Thursday, March 19, 2009

the inside tour

Today was an absolute banner day at work. I went over to the bureau of meteorology for a meeting and there were a couple of out of town visitors. At the end of the meeting the head of the flood warning division asked us (~6 people) if we wanted to go and see the weather center of the bureau office there.

In my experience, when anyone offers you a tour of anything, you should totally go for it. One time I was working out at Brookhaven Labs as a physics intern summer 1995. One day I got a tour of some of the equipment there, including inside the massive particle accelerators. In some ways, I feel like, excitement-wise, it's been all downhill since then. I suppose getting married was pretty cool, but we're talking about 30 foot tall magnets here!

So we went to the central hub where weather information and model output from all over the world comes to a point. There were some realtime paper weather maps hanging up (sometimes wonder if those are ironic or not...everything's now on the computer) and a couple large displays on the wall. One display was recent earthquakes, being worried about tsunamis. Yesterday Melbourne had an earthquake that many people felt but I was flying at the time.

I don't know if you've ever taken a tour of a weather forecasting office but lots of monitors are a must and three monitors are standard. Not what I was looking at, but the below is typical (was totally kicking myself for not having my camera today)



I'd probably guess there were about 60 monitors in an area about the size of our dining room. One thing caught my eye though - a 30" flatscreen monitor. Oh no, wait, I'm sorry, DUAL 30" flatscreens!

I asked if we could get a tour of their server room and they said sure. We got badges and went to the ground floor. We went through an area something like an airlock where our guide showed us their fire control system, where air is sucked through to a central bank of smoke detectors. I asked what came out if there was a fire and the response was "water" which was a surprise I guess.

Walked over a sticky jelly pad on the floor to get the dust off our shoes and we were in this cavernous hall with stacks and stacks of server boxes. This is not it, but this is a typical supercomputer:



I'd say the room was twice that large. There was lots of empty space because it turns out that the bureau just ordered a new supercomputer and was making space. And when I say "just bought" I mean the press release just came out today announcing it.

We also saw the systems that chilled water and then used that water to cool air for the room. We went back into the large rooms containing massive batteries for backup. Apparently there are blackouts all the time so they use the backups quite a bit. We saw these large machines with robotic arms whirred around quickly plucking storage cartridges off a wall and plugging them in. Also saw a computer that gave a readout of the status and temperature of every single plug, valve, cooler, so they could remotely manage things from upstairs (it's all automated).

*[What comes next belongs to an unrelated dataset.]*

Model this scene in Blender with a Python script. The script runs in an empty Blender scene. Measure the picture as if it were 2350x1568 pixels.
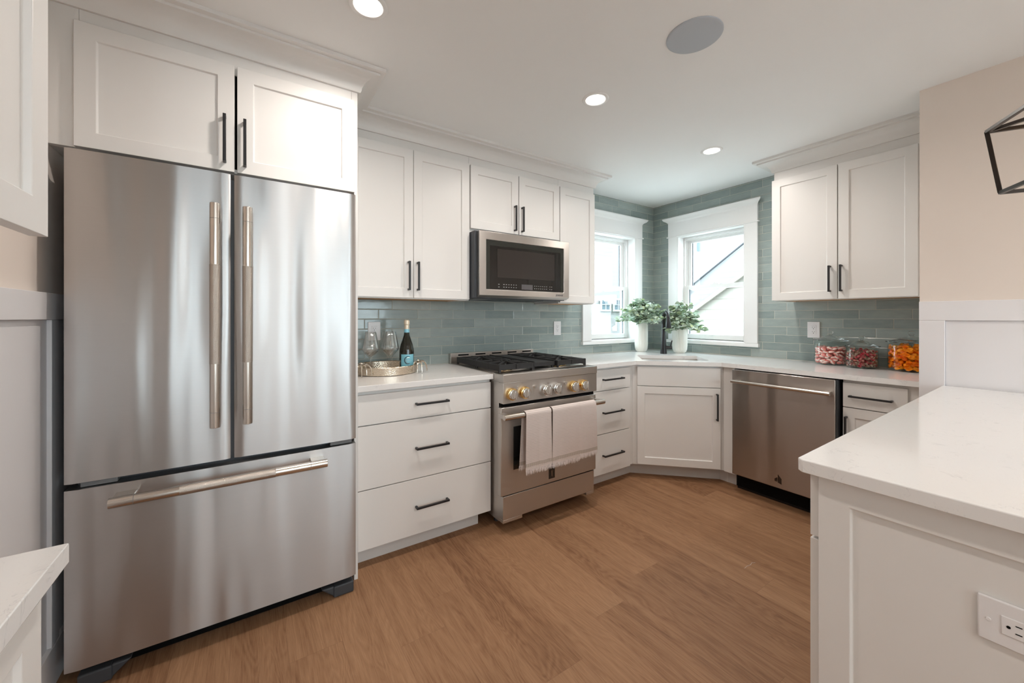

Rows and rows and rows of servers in addition to their old supercomputer. Ironically enough, one of the people we were with knew where the hydrology section was and we walked over there. Through the grate, it looked a bit like the desktop PC I had in grad school. Hydrology usually commands so little respect/resources, especially next to weather folks, so this was a bit iconic. At my old work, our server was so old they didn't sell parts for it anymore.

Maybe it's a bit underwhelming not having pictures for the post, but it was super cool. These kind of tours were one of my favorite parts of my old work. Access to pristine watersheds that were locked off from the public. I got two behind-the-scenes tours of Hoover Dam (the scariest part was probably the deepest part of the dam at the bottom on the water side... there's all kinds of water seeping in). I also got to see "The Big Board" (for controlling water and power) at the Salt River Project, the water supplier for Phoenix. The emergency management operations center in Phoenix is also something to be seen. Literally black helicopters and underground concrete bunkers. The arizona state emergency management group also had a room that looked a lot like NASA's mission control with movie-theater sized screens showing TV from every channel and banks and banks of phones for emergencies.

My lab at Highett for CSIRO is also cool, although in a decrepit way sometimes. Entire buildings on campus are abandoned and sealed for having too much asbestos. But there's also large hangars where they do experiments that I don't that much about. Hopefully some day I'll get the tour before they finally decommission the site (in a year or two?) and move us somewhere else (which will double my commute no doubt).